The State Department could not provide comment because of the partial government shutdown, a spokesman said.
The interpreter has been frustrated that his efforts to protect U.S. service members have not been reciprocated.
In one nighttime convoy in Helmand province in 2006, a militant leader radioed his men to prepare for an attack. The interpreter passed the message on to the U.S. commander.
Enemy gunfire erupted minutes later, as soldiers watched tracers streak in night-vision green. One U.S. soldier was killed in the ambush, but that kind of advance warning routinely “saved lives,” according to Joseph Cannon, who worked with the interpreter as an Army officer.
This interpreter “served his country. He served our country,” Cannon said.
Why the United States cannot in turn protect him has perplexed the interpreter.
“This is not justice for those who supported you,” he said. “If it takes longer, if it takes years, we will witness more interpreters killed.”
Spartacus — the call sign given to one Afghan interpreter — was one such casualty. Spartacus was a walking Rosetta Stone, streaming Dari, Pashto and English between U.S. and Afghan troops during firefights. He worked alongside Special Forces in mountain-
knotted Kapisa province in 2007, said Rep. Michael Waltz (R-Fla.), a former Green Beret.
“Without [interpreters], you might as well deploy without radios,” Waltz said.
Spartacus applied for asylum in the United States, but in 2008, militants dragged him and male relatives out of his home and executed them, Waltz said.
Seemingly trivial bureaucratic foul-ups have also put interpreters in potential danger. Naseri — a different interpreter — had the visa he needed to escape Afghanistan. Then, he didn’t.
He survived countless ambushes in the more than five years he spent interpreting for U.S. troops. He carried an AK-47 assault rifle on patrols and fired at ghostlike insurgents attacking coalition troops in the Korengal, a valley that rips through the Hindu Kush like a viper in tall grass.
But a transfer to Bagram air base led in 2010 to a fateful series of events. He was sent on patrol in his home village nearby. Rumors swirled. When a suspected militant was seized, neighbors accused Naseri of being a spy who outed him, and word got around.
“They hate interpreters more than Americans,” Naseri, 31, said of the Taliban. He asked The Post to use only part of his name for fear of militant retribution.
He applied for a visa five years ago and received generic denials twice, said his attorney, Amber Murray, though he successfully contested both decisions.
In June 2017, Naseri, his wife and three children were ecstatic: Their visas were issued.

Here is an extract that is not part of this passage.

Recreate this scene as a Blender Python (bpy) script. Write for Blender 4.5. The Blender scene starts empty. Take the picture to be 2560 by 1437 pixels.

Naseri sold nearly everything he had — his car, furniture, clothes, appliances, his children’s toys — and flew to Dubai with his wife and three young daughters on a flight bound for Houston.

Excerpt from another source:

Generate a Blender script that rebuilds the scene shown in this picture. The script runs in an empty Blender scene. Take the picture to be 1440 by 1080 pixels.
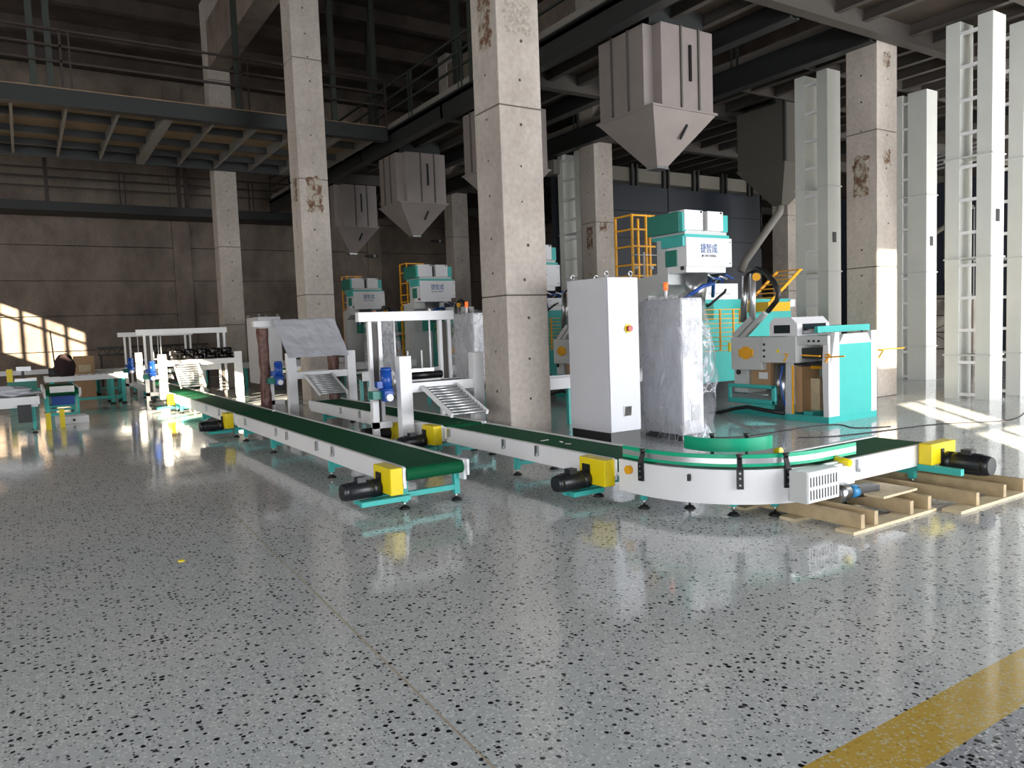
import bpy, math, random
from mathutils import Vector, Matrix, noise
random.seed(7)
PI = math.pi
SC = bpy.context.scene
COL = SC.collection

# ------------------------------------------------------------------ camera
F_PX, YAW, PIT, ROLL, CAM_H = 1064.5, 1.0011, 0.07415, -0.0373, 1.5
cam_d = bpy.data.cameras.new('camera')
cam = bpy.data.objects.new('camera', cam_d); COL.objects.link(cam)
_f = Vector((math.cos(YAW)*math.cos(PIT), math.sin(YAW)*math.cos(PIT), -math.sin(PIT)))
_r = _f.cross(Vector((0, 0, 1))).normalized(); _u = _r.cross(_f)
_r2 = _r*math.cos(ROLL)+_u*math.sin(ROLL); _u2 = -_r*math.sin(ROLL)+_u*math.cos(ROLL)
_m = Matrix((_r2, _u2, -_f)).transposed().to_4x4(); _m.translation = (0, 0, CAM_H)
cam.matrix_world = _m
cam_d.sensor_fit = 'HORIZONTAL'; cam_d.sensor_width = 36.0
cam_d.lens = F_PX/1440*36.0
cam_d.clip_start = .05; cam_d.clip_end = 300
SC.camera = cam

# ------------------------------------------------------------------ world, sun, daylight
SC.view_settings.view_transform = 'Standard'; SC.view_settings.look = 'None'
SC.view_settings.gamma = 1.0; SC.view_settings.use_curve_mapping = False
SC.view_settings.exposure = 0.0
w = bpy.data.worlds.new('sky'); SC.world = w; w.use_nodes = True
bg = w.node_tree.nodes['Background']; bg.inputs[0].default_value = (.72, .84, 1, 1); bg.inputs[1].default_value = 1.2
sd = bpy.data.lights.new('sun', 'SUN'); sd.energy = 44; sd.angle = math.radians(.35); sd.color = (1, .86, .64)
so = bpy.data.objects.new('sun', sd); COL.objects.link(so)
so.rotation_euler = Vector((1, 1, -.45)).to_track_quat('-Z', 'Y').to_euler()

def area(name, loc, dirv, sx, sy, power, col=(1, 1, 1)):
    d = bpy.data.lights.new(name, 'AREA'); d.shape = 'RECTANGLE'; d.size = sx; d.size_y = sy
    d.energy = power; d.color = col
    o = bpy.data.objects.new(name, d); COL.objects.link(o); o.location = loc
    o.rotation_euler = Vector(dirv).to_track_quat('-Z', 'Y').to_euler()
    return o
# daylight entering through the openings of the building (front gate, front windows, side windows); the low left lamp is added fill
area('gate_daylight', (13.5, -5.9, 2.1), (0, 1, -.2), 15, 3.9, 2700, (.97, .98, 1))
area('front_window_daylight', (-5.5, -5.9, 2.2), (.25, 1, -.25), 7, 2.8, 1500, (.95, .97, 1))
area('side_window_daylight', (-10.4, 18, 6.2), (1, .1, -.5), 18, 2.4, 850, (1, .97, .92))
area('left_fill_light', (-10.4, 1.0, 2.1), (1, .25, -.2), 9, 3.4, 650, (.96, .98, 1))  # added fill lamp before the closed left wall, no gate there
area('right_gate_daylight', (33.5, 4, 2.8), (-1, .1, 0), 9, 5.0, 900, (1, .98, .95))

# ------------------------------------------------------------------ materials
def lin(c):
    c = c/255.0
    return c/12.92 if c <= .04045 else ((c+.055)/1.055)**2.4
def rgb(r, g, b): return (lin(r), lin(g), lin(b), 1)
MATS = {}
def mat(name, col, rough=.5, metal=0.0, spec=.5, emit=None, estr=1.0, var=0.0, vscale=6.0, bump=0.0, bscale=40.0, coat=0.0, alpha=1.0, trans=0.0):
    m = bpy.data.materials.new(name); m.use_nodes = True
    nt = m.node_tree; b = nt.nodes['Principled BSDF']
    b.inputs['Base Color'].default_value = rgb(*col)
    b.inputs['Roughness'].default_value = rough; b.inputs['Metallic'].default_value = metal
    b.inputs['Specular IOR Level'].default_value = spec
    b.inputs['Coat Weight'].default_value = coat; b.inputs['Coat Roughness'].default_value = .08
    b.inputs['Alpha'].default_value = alpha
    b.inputs['Transmission Weight'].default_value = trans
    if emit:
        b.inputs['Emission Color'].default_value = rgb(*emit); b.inputs['Emission Strength'].default_value = estr
    if var > 0 or bump > 0:
        tc = nt.nodes.new('ShaderNodeTexCoord')
        if var > 0:
            n = nt.nodes.new('ShaderNodeTexNoise'); n.inputs['Scale'].default_value = vscale; n.inputs['Detail'].default_value = 5
            nt.links.new(tc.outputs['Object'], n.inputs['Vector'])
            mr = nt.nodes.new('ShaderNodeMapRange'); mr.inputs[3].default_value = 1-var; mr.inputs[4].default_value = 1+var
            mr.inputs[1].default_value = .3; mr.inputs[2].default_value = .7
            nt.links.new(n.outputs['Fac'], mr.inputs[0])
            mx = nt.nodes.new('ShaderNodeVectorMath'); mx.operation = 'SCALE'
            mx.inputs[0].default_value = rgb(*col)[:3]
            nt.links.new(mr.outputs[0], mx.inputs['Scale']); nt.links.new(mx.outputs[0], b.inputs['Base Color'])
        if bump > 0:
            n2 = nt.nodes.new('ShaderNodeTexNoise'); n2.inputs['Scale'].default_value = bscale; n2.inputs['Detail'].default_value = 4
            nt.links.new(tc.outputs['Object'], n2.inputs['Vector'])
            bp = nt.nodes.new('ShaderNodeBump'); bp.inputs['Strength'].default_value = bump; bp.inputs['Distance'].default_value = .02
            nt.links.new(n2.outputs['Fac'], bp.inputs['Height']); nt.links.new(bp.outputs[0], b.inputs['Normal'])
    MATS[name] = m
    return m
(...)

Then he was stopped in the airport. There was a problem with their visas, but no explanation.
“My wife was crying,” Naseri said. “She told me, ‘If they send you back to Afghanistan, [the Taliban] will know about you going to America.’ ”

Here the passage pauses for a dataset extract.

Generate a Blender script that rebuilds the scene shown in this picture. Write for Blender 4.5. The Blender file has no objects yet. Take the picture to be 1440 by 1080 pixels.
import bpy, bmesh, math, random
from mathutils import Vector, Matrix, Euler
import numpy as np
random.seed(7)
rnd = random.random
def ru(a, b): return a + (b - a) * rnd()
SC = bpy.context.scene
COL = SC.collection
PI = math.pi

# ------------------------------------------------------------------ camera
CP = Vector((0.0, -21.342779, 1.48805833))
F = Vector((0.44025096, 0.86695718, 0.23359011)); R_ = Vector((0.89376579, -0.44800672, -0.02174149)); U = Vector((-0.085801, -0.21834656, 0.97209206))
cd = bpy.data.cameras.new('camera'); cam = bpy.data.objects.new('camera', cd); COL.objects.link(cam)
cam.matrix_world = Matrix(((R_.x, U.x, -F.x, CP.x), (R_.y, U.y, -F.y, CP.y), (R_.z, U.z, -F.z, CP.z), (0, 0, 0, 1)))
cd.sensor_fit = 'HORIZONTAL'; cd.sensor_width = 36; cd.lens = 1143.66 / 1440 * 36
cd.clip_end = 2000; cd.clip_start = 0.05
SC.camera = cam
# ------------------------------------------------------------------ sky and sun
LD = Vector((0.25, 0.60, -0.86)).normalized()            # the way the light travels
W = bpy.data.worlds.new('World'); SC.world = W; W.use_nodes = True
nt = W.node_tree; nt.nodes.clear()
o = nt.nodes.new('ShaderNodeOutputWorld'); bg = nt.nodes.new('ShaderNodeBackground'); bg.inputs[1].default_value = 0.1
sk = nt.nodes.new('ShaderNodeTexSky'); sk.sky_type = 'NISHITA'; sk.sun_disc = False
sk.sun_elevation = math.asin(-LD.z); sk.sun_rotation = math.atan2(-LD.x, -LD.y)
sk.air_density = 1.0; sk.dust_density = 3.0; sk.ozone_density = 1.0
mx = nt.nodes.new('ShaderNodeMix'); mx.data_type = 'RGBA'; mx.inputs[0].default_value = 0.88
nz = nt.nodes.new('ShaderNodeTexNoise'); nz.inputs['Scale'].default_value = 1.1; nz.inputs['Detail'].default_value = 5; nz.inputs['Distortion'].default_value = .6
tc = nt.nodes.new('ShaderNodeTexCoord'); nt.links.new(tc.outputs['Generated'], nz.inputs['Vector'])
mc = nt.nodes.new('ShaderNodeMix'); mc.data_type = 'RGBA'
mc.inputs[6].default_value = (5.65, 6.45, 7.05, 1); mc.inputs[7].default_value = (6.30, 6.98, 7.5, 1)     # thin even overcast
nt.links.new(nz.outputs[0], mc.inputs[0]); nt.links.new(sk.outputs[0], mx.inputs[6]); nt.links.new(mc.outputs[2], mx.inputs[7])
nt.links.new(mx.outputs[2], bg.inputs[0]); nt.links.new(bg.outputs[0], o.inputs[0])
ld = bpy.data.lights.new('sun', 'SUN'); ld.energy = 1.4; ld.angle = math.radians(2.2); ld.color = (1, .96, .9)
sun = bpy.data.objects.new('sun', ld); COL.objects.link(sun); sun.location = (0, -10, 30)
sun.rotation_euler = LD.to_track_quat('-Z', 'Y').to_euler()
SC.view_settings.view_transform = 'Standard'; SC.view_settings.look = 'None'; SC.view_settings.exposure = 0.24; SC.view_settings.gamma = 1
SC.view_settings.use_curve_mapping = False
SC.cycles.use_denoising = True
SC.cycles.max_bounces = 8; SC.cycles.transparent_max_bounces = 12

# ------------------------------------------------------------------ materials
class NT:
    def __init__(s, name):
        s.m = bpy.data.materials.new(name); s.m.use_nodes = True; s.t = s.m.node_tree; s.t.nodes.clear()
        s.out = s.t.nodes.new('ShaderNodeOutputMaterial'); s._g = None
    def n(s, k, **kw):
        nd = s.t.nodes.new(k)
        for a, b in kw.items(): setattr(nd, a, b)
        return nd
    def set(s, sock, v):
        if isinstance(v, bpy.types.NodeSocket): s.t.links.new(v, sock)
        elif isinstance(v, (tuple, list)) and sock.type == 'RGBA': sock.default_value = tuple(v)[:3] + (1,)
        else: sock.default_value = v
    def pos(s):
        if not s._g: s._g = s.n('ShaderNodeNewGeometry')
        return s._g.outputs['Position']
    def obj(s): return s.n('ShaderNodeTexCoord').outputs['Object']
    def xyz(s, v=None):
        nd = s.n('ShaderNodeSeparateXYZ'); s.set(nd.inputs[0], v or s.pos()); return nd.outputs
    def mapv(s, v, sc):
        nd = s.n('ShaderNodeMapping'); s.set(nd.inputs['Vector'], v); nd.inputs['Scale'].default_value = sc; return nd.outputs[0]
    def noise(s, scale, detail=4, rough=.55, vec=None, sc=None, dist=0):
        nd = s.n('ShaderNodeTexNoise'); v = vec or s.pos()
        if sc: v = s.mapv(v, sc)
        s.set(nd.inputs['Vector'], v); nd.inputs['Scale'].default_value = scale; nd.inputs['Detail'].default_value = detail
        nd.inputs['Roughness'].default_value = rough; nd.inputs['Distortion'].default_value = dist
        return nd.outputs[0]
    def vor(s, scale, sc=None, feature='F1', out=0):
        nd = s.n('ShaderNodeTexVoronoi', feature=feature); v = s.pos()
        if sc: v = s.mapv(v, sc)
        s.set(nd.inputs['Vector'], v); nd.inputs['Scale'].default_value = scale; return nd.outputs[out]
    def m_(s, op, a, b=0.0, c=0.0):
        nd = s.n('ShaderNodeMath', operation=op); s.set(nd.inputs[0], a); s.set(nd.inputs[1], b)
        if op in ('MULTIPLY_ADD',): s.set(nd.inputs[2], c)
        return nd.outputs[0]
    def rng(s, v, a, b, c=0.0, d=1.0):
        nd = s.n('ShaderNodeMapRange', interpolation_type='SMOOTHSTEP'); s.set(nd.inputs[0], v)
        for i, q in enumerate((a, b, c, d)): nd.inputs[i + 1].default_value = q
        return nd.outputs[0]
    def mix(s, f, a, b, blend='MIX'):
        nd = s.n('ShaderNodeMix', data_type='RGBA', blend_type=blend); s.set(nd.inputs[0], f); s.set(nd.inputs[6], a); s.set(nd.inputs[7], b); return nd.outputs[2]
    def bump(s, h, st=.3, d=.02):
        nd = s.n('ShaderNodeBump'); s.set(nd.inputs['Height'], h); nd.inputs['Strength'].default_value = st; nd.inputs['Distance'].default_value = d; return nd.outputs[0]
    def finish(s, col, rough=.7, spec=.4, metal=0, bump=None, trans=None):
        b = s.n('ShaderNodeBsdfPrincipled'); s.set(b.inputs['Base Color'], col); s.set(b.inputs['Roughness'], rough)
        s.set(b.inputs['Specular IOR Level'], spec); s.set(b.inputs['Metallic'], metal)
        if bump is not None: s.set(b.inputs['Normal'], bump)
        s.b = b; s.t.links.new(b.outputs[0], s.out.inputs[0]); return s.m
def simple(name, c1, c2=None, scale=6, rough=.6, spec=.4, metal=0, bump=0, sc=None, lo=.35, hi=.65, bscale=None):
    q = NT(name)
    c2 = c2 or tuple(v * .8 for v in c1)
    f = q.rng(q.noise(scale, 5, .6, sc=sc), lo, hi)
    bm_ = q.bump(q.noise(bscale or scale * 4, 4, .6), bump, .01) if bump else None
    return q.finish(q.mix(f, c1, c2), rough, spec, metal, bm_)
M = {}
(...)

Murray contacted the U.S. Embassy in Kabul, which was unaware of the issue. “Unfortunately, this does happen from time to time,” an embassy staff member wrote in an Oct. 5 email obtained by The Post.
Naseri was forced to return to Afghanistan days later. Soon after, according to an Oct. 31 email Murray sent to the embassy, “members of the Taliban approached Mr. Naseri’s house attempting to climb over the fence where they were fortunately deterred from entry by the barking of Mr. Naseri’s dog. When Mr. Naseri’s father came to the door, the Taliban affiliates demanded to know Mr. Naseri’s whereabouts and threatened to physically harm his son saying they would ‘catch’ Mr. Naseri son.”
The U.S. Embassy in Kabul referred questions to consular officials in Washington, who did not return comment because of the shutdown.
“These guys were trusted to be in one of the most austere environments to fight to the death with Americans, if need be,” said John Farris, a former Marine officer who worked with Naseri. “We became brothers out there.”
Naseri remains in hiding more than a year later. Farris has pressed lawmakers for help to bring him to Houston, where he can help Naseri settle.
“I’ll be happy to finally see him on U.S. soil,” Farris said.
Advocates and former interpreters worry that a perception of abandoning former interpreters will fray trust abroad and that enemies like the Taliban will score a propaganda victory.
“It sends a message the United States can’t be trusted to keep its word,” said Waltz, the Florida lawmaker. “That puts our forces in jeopardy.”
Farris worries for Naseri, especially if there is a hasty pullout of U.S. forces from Afghanistan.
“Interpreters will be the first ones to die,” he said, “and blood will be on the U.S. government’s hands for that.”